“Ekonomi China yang melemah akibat tekanan tarif AS dapat menurunkan permintaan untuk produk-produk ini, sehingga menurunkan pendapatan ekspor Indonesia,” tambahnya, seraya menekankan bahwa nikel sangat rentan.
Nikel ini, kata Abdul, komoditas pentıng untuk produksi baterai kendaraan listrik, menjadi ekspor utama Indonesia karena tingginya konsumsi China.
Dampak konflik perdagangan AS-China kemungkinan besar meluas ke luar komoditas industri, ujar Abdul.
“China memiliki daya beli besar, dan jika daya beli itu menurun, otomatis ekspor kita, terutama di sektor pertanian dan hasil bumi lainnya, akan terpengaruh.

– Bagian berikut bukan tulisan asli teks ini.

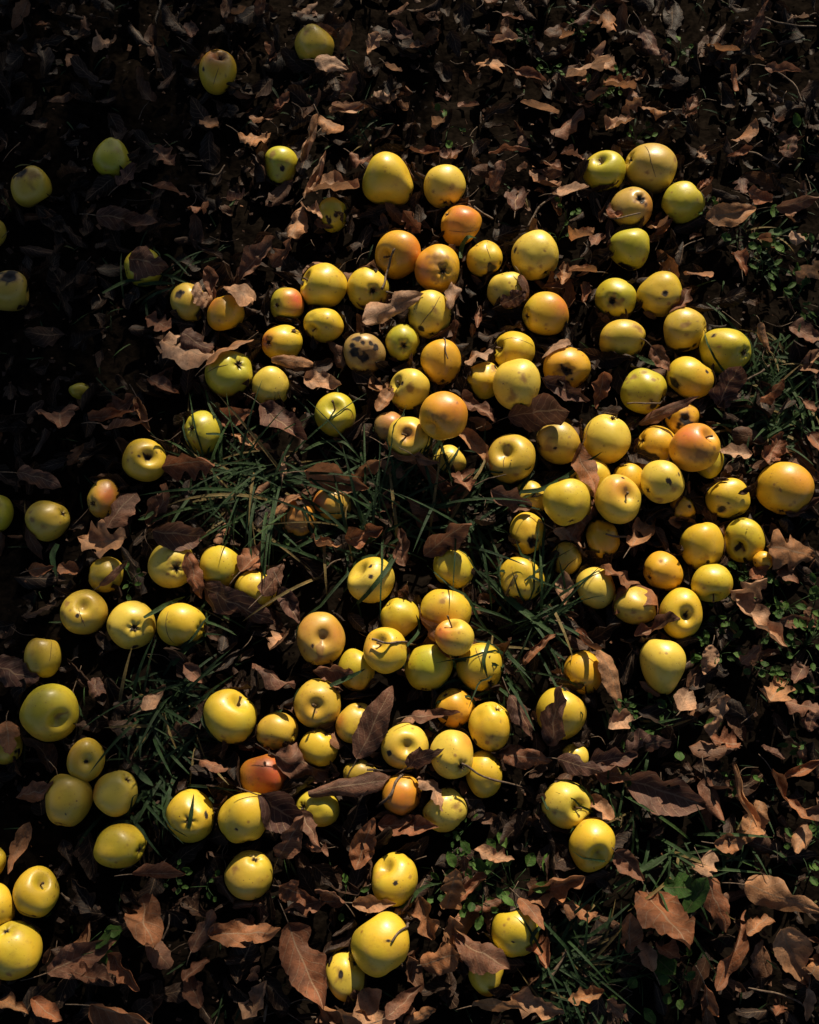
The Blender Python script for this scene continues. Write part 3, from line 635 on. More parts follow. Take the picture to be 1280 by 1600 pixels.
# u, v, length and heading in the photograph, width ratio, tone (0 dark .. 1 pale), shape, curl across, 1 = lies on apples
B_, D_, K_, T_, O_ = .28, .06, .5, 1.0, .75
HAND = [
(373,18,30,20,.5,O_,'o',.6,0),(510,97,56,-12,.5,T_,'o',.7,1),(325,192,50,-50,.5,O_,'o',.5,0),(390,216,52,-12,.5,O_,'e',.5,0),(482,235,80,70,.45,T_,'e',1.7,0),(492,285,72,68,.4,T_,'e',1.8,0),(518,297,88,-8,.55,.85,'m',.7,0),
(512,194,54,-42,.6,O_,'o',.8,0),(560,248,52,-40,.5,B_,'o',.9,0),(487,328,66,-68,.45,T_,'o',.8,0),(462,362,76,80,.5,O_,'o',1.0,0),(765,107,54,75,.7,O_,'m',.8,0),(822,117,54,-25,.55,B_,'o',.9,0),(908,120,80,-35,.7,T_,'m',.5,0),(936,94,48,-20,.7,T_,'m',.6,0),
(927,150,40,25,.5,O_,'o',.5,0),(833,173,64,5,.5,.85,'e',.8,0),(1178,46,74,65,.35,B_,'o',1.2,0),(1122,78,60,-40,.4,O_,'o',.9,0),(1013,62,64,-62,.5,D_,'o',.7,0),(1216,108,62,-25,.4,B_,'o',.9,0),(962,195,48,20,.6,.9,'m',.8,0),(880,202,66,35,.5,B_,'m',.9,0),(1075,174,52,60,.5,B_,'m',1,0),
(884,301,56,-10,.62,T_,'o',.4,0),(1230,234,50,60,.6,B_,'o',.8,0),(1128,342,80,12,.45,O_,'o',.4,0),(1236,322,74,22,.35,B_,'o',1.3,0),(902,378,52,-60,.75,O_,'m',1.2,0),(805,325,82,82,.45,D_,'e',.6,0),(655,238,48,5,.35,B_,'r',1.4,0),(786,236,64,4,.3,.4,'r',2.6,0),(890,247,52,20,.45,B_,'o',.8,0),(862,258,42,-62,.6,B_,'o',1.0,0),(700,245,46,40,.6,B_,'m',.9,0),(727,170,34,10,.5,B_,'s',.8,0),
(313,458,42,-32,.75,T_,'s',.7,1),(372,452,70,-55,.7,T_,'o',.7,1),(392,412,80,40,.5,B_,'o',.9,0),(438,402,54,45,.5,B_,'m',1.0,0),(345,552,80,45,.42,O_,'o',.9,1),(285,547,86,-25,.75,T_,'m',.5,0),(302,532,54,-30,.65,D_,'m',.6,0),(447,563,60,-4,.28,O_,'r',1.0,1),(498,596,60,-20,.55,.9,'o',.6,0),(365,651,66,8,.5,K_,'o',.6,0),(432,655,92,-42,.5,.12,'o',.7,0),(385,688,70,-25,.3,O_,'o',1.1,0),
(598,492,100,25,.42,T_,'o',.8,0),(710,462,70,75,.38,T_,'o',1.7,1),(588,606,40,20,.65,O_,'m',.6,0),(600,628,52,60,.5,O_,'o',.9,0),(742,560,44,25,.65,T_,'m',.6,1),(740,633,66,-48,.42,B_,'m',1.1,0),(830,650,100,15,.5,D_,'e',.35,0),(882,610,74,-20,.5,D_,'o',.8,0),(862,546,46,55,.75,T_,'s',.7,1),(747,500,50,82,.3,B_,'r',1.7,0),(818,446,50,-60,.4,.2,'o',1.0,1),(797,470,44,30,.65,D_,'o',.8,1),(880,436,42,80,.65,O_,'r',1.6,0),
(1028,556,50,-52,.5,B_,'o',.5,0),(1028,648,96,14,.2,.2,'o',1.0,1),(1127,618,66,65,.65,D_,'e',.5,0),(911,724,96,-72,.3,.6,'o',.7,1),(914,818,76,-35,.75,.4,'m',.9,1),(885,842,66,-40,.28,.9,'o',1.1,1),(996,843,78,55,.5,O_,'o',.7,0),(975,910,116,-22,.36,.55,'o',.9,1),(1018,986,66,12,.4,B_,'m',1.4,0),(911,1005,84,-72,.26,.4,'o',1.4,0),(1226,858,92,-2,.5,O_,'m',.7,1),(1225,900,36,-50,.6,B_,'o',.7,0),(1182,897,30,30,.7,K_,'o',.6,0),(1172,965,112,-68,.3,.9,'m',1.0,0),(1160,925,60,50,.55,.9,'m',.8,0),
(952,1046,88,-58,.38,.85,'e',1.0,1),(1068,1099,42,60,.75,T_,'o',.5,0),(1116,1130,60,70,.45,.9,'m',.9,0),(1206,1090,62,55,.6,O_,'m',.8,0),(1243,1102,44,-30,.6,B_,'m',.8,0),(866,1130,86,72,.45,.1,'o',.7,1),(812,1110,66,-58,.5,D_,'o',.8,1),(808,1180,70,-8,.42,.45,'o',.8,1),(895,1193,62,-18,.42,D_,'o',.7,1),(948,1187,64,10,.45,D_,'m',.8,0),(950,1212,54,-15,.55,B_,'o',.8,0),(1000,1170,60,20,.5,D_,'m',.8,0),
(577,1146,104,62,.42,.22,'o',.8,1),(668,1118,66,4,.3,.2,'o',.9,0),(472,1194,100,-18,.48,.3,'o',.5,1),(530,1230,110,10,.3,.2,'r',2.2,1),(672,1226,56,-62,.5,T_,'m',.8,1),(655,1185,60,25,.42,.05,'o',.9,1),(625,1290,80,-6,.4,.42,'o',.7,0),(566,1328,70,68,.45,K_,'o',.8,0),(482,1290,70,-62,.45,.2,'o',.8,0),(450,1318,66,60,.5,B_,'o',.9,0),(495,1328,50,-60,.5,B_,'o',.8,0),(428,1262,80,-30,.65,D_,'o',.6,0),(455,1390,54,-35,.55,.4,'o',.7,0),
(228,1430,94,-65,.5,.62,'o',.45,0),(246,1488,66,-50,.45,B_,'o',.7,0),(370,1460,96,0,.36,.62,'o',.5,0),(470,1494,116,-64,.48,.45,'o',.55,0),(182,1578,84,-12,.5,.6,'o',.6,0),(238,1365,64,-6,.42,K_,'o',.9,0),(48,1240,60,12,.5,.4,'o',.8,0),(12,1142,56,-78,.6,.6,'o',.6,1),(70,1578,60,-35,.4,K_,'o',.8,0),(112,1502,90,24,.42,B_,'o',.8,0),(140,1525,64,-25,.55,B_,'o',.8,0),(18,1568,50,-30,.5,O_,'o',.8,0),(300,1520,40,50,.4,.4,'s',.9,0),(312,1462,60,60,.5,B_,'o',.9,0),(190,1510,60,-40,.45,K_,'m',.9,0),
(527,1580,80,-14,.34,O_,'m',1.0,0),(582,1578,76,-58,.62,.9,'m',.7,0),(622,1575,60,42,.4,B_,'o',.9,0),(650,1590,46,28,.4,O_,'o',.8,0),(683,1500,64,20,.6,.6,'o',.6,0),(742,1484,80,-32,.5,B_,'o',.7,1),(703,1398,56,80,.55,O_,'m',.8,0),(663,1425,54,-70,.5,.6,'m',1.0,0),(575,1411,56,2,.4,.85,'o',1.0,0),(762,1336,52,-8,.42,.9,'m',.8,0),(858,1388,78,22,.5,.65,'m',1.1,0),(826,1416,56,-62,.38,.55,'o',.7,1),(770,1570,76,14,.32,O_,'o',.8,0),(828,1566,70,-18,.4,.8,'m',.9,0),(710,1450,60,-75,.45,O_,'m',1.1,0),(630,1415,40,50,.5,.8,'o',.9,0),
(1030,1422,116,-76,.52,.52,'o',.4,0),(1120,1412,76,-68,.5,.52,'o',.9,0),(1205,1396,98,-16,.42,O_,'o',.6,0),(1230,1478,84,-62,.52,.85,'o',.5,0),(1266,1512,60,60,.55,O_,'o',.7,0),(1138,1502,100,60,.22,.5,'o',1.0,0),(1022,1232,104,-18,.55,.12,'o',.7,0),(1110,1240,60,-75,.5,.3,'o',.9,0),(1152,1235,96,-80,.22,.8,'r',1.8,0),(1225,1240,84,-60,.25,.6,'o',1.2,0),(1250,1205,66,20,.3,.5,'r',1.8,0),(1180,1450,44,40,.5,.7,'s',.8,0),(975,1345,50,-40,.6,.3,'o',.8,0),(223,408,60,-8,.8,.12,'o',.8,1),(890,1415,60,10,.45,.6,'m',1.0,0),(1100,1560,70,-80,.35,.45,'o',1.0,0),
(98,655,78,-72,.68,.3,'e',.5,0),(166,652,74,10,.32,.5,'r',1.2,0),(184,640,50,40,.5,B_,'m',.9,0),(222,642,56,-66,.36,O_,'o',1.0,0),(188,670,76,0,.45,D_,'o',.5,0),(56,747,66,-20,.45,D_,'o',.7,0),(182,803,68,60,.55,.25,'m',.7,1),(157,846,80,-6,.5,.85,'m',.4,0),(60,890,34,5,.6,.5,'o',.7,0),(102,888,28,-10,.7,.6,'s',.7,0),(248,795,78,62,.45,.3,'o',1.0,0),(272,838,76,-12,.6,D_,'o',.6,0),(288,727,86,12,.42,.5,'m',.9,0),(15,1048,70,-20,.6,D_,'o',.4,0),(172,903,50,45,.22,.3,'o',1.0,1),(350,935,116,-32,.4,D_,'o',.9,1),(424,912,66,55,.42,.2,'o',.9,1),(300,888,66,-70,.42,.55,'o',.9,1),
(512,745,92,-16,.5,.6,'o',.5,0),(440,790,52,40,.55,.7,'o',1.2,1),(502,852,54,-35,.45,.7,'r',1.2,0),(560,838,54,20,.5,.5,'m',.8,0),(615,734,62,-4,.42,T_,'o',.45,0),(625,706,96,-18,.32,.2,'o',.9,1),(672,742,88,-48,.32,.4,'o',1.0,0),(735,688,86,-48,.32,O_,'o',.8,0),(727,755,54,-80,.55,.35,'m',1.0,0),(788,778,62,-20,.55,.2,'m',.9,0),(688,850,86,42,.5,.35,'o',.6,0),(676,984,84,-52,.30,.55,'o',1.0,1),(835,1018,60,40,.34,.55,'o',1.1,0),
(330,440,60,-80,.4,B_,'o',.9,0),(250,600,60,-35,.45,.3,'o',.9,0),(215,350,60,-20,.5,.2,'o',.8,0),(260,300,56,10,.42,.35,'o',.8,0),(310,330,60,-55,.4,B_,'o',.9,0),(180,345,74,-8,.5,.05,'o',.5,0),(195,280,50,60,.5,D_,'o',.6,0),(150,1072,46,-70,.5,D_,'o',.7,0),(330,1195,56,-35,.35,.3,'o',.9,0),(420,1050,70,-30,.55,.12,'o',.8,0),(450,940,60,-60,.4,D_,'o',.8,0),
(1060,480,60,60,.4,B_,'m',1.1,0),(1085,430,46,20,.5,.6,'s',.8,0),(1200,620,50,60,.4,.5,'m',.8,0),(1205,710,60,60,.5,.45,'m',1.0,0),(1192,520,46,-70,.4,.8,'o',.9,0),(1268,560,44,40,.5,.9,'o',.8,0),(960,330,40,-80,.6,.4,'e',.6,0),(930,378,44,70,.5,.3,'e',.6,0),(1275,690,50,-75,.5,K_,'o',.7,0),(1245,795,64,25,.35,.2,'o',.9,0),
]
WORDS_T = ['dark purple brown', 'brown', 'reddish brown', 'orange tan', 'pale tan']
def tone_word(t): return WORDS_T[0] if t < .18 else WORDS_T[1] if t < .42 else WORDS_T[2] if t < .66 else WORDS_T[3] if t < .82 else WORDS_T[4]
def form_word(L, shape, curl, wr):
    if shape == 'r': return 'rolled'
    if shape == 's': return 'scrappy'
    if shape == 'm': return 'torn' if curl < .85 else 'crumpled'
    if curl > 1.15: return 'curled'
    if wr < .34: return 'narrow'
    return ('flat' if curl < .55 else 'folded') if L > 62 else 'small'
DIRN = ['right of', 'up and right of', 'above', 'up and left of', 'left of', 'down and left of', 'below', 'down and right of']
used_keys = set(); used_labels = set()
def leaf_label(u, v, tone, form, on):
    near = sorted(AP, key=lambda a: (a.u - u) ** 2 + (a.v - v) ** 2)[:26]
    head = f'{form} {tone_word(tone)} leaf'
    for rank, a in enumerate(near):
        dx, dy = u - a.u, -(v - a.v); d = math.hypot(dx, dy) / ((a.rx + a.ry) / 2)
        sec = int(((math.degrees(math.atan2(dy, dx)) + 22.5) % 360) // 45)
        pre = 'lying on' if (d < .85 and on) else ('just ' if d < 1.9 else 'well ' if d > 4 else '') + DIRN[sec]
        key = (a.k, pre, head)
        if key in used_keys: continue
        lab = f'{head} {pre} {a.nick}'
        if len(lab.split()) > 16: lab = f'{tone_word(tone)} leaf {pre} {a.nick}'
        if len(lab.split()) > 16 or lab in used_labels: continue
        used_keys.add(key); used_labels.add(lab); return lab
    raise RuntimeError('no label')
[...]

Ini akan berdampak pada petani dan pendapatan negara secara keseluruhan,” tambah Abdul.
Namun, Abdul melihat momen ini sebagai kesempatan bagi Indonesia untuk mendiversifikasi jaringan perdagangan, menjajaki pasar di Asia Selatan, Afrika, dan Amerika Latin.
“Ini bisa menjadi peluang untuk memperkuat hubungan dengan sekutu AS dan mencari pembeli baru untuk komoditas kita,” katanya.
Sementara itu Menteri Keuangan Sri Mulyani mengatakan presidensi Trump berpotensi berdampak signifikan terhadap pasar minyak dunia, mengingat kebijakan Trump dan Partai Republik yang cenderung mendukung produksi fosil termasuk minyak gas tanpa terlalu mengindahkan regulasi lingkungan yang menjadi hal utama pemerintahan Demokrat di bawah Biden.